**Aim of the exercise:** Return only the lines from the top of the material through the line marked by "RNG = np.random.default_rng(7)", unaltered.

********

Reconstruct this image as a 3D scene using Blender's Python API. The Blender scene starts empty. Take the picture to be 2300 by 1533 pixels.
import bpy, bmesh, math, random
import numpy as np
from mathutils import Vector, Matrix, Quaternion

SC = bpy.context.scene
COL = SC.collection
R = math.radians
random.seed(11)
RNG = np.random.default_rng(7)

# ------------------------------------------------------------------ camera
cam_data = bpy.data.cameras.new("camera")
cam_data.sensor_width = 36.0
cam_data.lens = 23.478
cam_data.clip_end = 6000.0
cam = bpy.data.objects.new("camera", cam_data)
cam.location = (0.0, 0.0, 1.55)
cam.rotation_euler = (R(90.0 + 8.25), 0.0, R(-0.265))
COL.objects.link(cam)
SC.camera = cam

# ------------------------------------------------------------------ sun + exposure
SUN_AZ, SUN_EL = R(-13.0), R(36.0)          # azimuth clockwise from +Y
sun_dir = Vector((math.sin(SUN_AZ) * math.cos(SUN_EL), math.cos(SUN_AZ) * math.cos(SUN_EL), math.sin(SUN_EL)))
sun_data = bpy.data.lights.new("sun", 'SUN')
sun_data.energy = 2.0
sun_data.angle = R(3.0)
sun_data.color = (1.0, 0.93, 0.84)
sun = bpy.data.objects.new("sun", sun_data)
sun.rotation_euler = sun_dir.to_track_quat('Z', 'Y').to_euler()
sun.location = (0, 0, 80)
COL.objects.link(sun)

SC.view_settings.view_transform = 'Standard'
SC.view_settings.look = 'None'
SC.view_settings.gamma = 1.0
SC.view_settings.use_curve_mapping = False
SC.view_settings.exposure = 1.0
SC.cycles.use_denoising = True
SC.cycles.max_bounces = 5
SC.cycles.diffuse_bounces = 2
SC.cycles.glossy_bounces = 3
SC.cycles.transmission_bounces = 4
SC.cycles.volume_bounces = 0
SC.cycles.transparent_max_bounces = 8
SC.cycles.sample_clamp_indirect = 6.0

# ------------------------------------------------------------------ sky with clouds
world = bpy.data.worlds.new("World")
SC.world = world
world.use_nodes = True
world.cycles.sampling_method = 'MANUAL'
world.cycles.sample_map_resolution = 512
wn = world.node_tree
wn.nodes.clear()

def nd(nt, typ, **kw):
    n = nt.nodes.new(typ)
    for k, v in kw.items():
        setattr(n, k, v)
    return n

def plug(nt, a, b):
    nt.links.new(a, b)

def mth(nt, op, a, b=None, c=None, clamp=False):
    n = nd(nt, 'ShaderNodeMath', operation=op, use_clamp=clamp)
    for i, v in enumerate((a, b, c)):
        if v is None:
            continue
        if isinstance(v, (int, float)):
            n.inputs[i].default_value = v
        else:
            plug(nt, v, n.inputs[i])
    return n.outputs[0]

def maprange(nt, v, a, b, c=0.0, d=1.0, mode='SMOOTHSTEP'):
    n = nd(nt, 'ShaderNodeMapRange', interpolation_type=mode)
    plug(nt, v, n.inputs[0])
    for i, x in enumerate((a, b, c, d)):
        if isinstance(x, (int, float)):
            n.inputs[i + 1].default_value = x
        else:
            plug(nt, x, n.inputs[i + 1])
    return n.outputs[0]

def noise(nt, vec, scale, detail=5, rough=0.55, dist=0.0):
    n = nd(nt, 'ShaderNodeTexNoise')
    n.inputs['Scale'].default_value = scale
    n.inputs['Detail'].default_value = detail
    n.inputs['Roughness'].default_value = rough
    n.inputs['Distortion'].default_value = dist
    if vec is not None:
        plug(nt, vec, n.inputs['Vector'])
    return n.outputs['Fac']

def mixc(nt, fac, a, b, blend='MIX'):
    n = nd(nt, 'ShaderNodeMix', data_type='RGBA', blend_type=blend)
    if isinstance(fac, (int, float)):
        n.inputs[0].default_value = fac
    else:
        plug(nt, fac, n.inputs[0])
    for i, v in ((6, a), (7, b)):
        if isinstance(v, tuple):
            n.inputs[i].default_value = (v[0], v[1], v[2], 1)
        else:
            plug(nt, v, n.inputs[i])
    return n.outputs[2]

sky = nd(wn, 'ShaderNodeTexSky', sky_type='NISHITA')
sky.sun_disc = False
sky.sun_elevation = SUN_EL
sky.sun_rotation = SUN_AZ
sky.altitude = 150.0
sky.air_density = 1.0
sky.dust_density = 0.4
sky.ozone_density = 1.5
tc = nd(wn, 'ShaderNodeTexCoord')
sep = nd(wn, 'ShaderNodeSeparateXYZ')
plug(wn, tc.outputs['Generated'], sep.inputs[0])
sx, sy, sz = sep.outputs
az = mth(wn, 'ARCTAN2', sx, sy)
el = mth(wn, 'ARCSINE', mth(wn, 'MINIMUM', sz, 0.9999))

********

**Correct output:**
Reconstruct this image as a 3D scene using Blender's Python API. The Blender scene starts empty. Take the picture to be 2300 by 1533 pixels.
import bpy, bmesh, math, random
import numpy as np
from mathutils import Vector, Matrix, Quaternion

SC = bpy.context.scene
COL = SC.collection
R = math.radians
random.seed(11)
RNG = np.random.default_rng(7)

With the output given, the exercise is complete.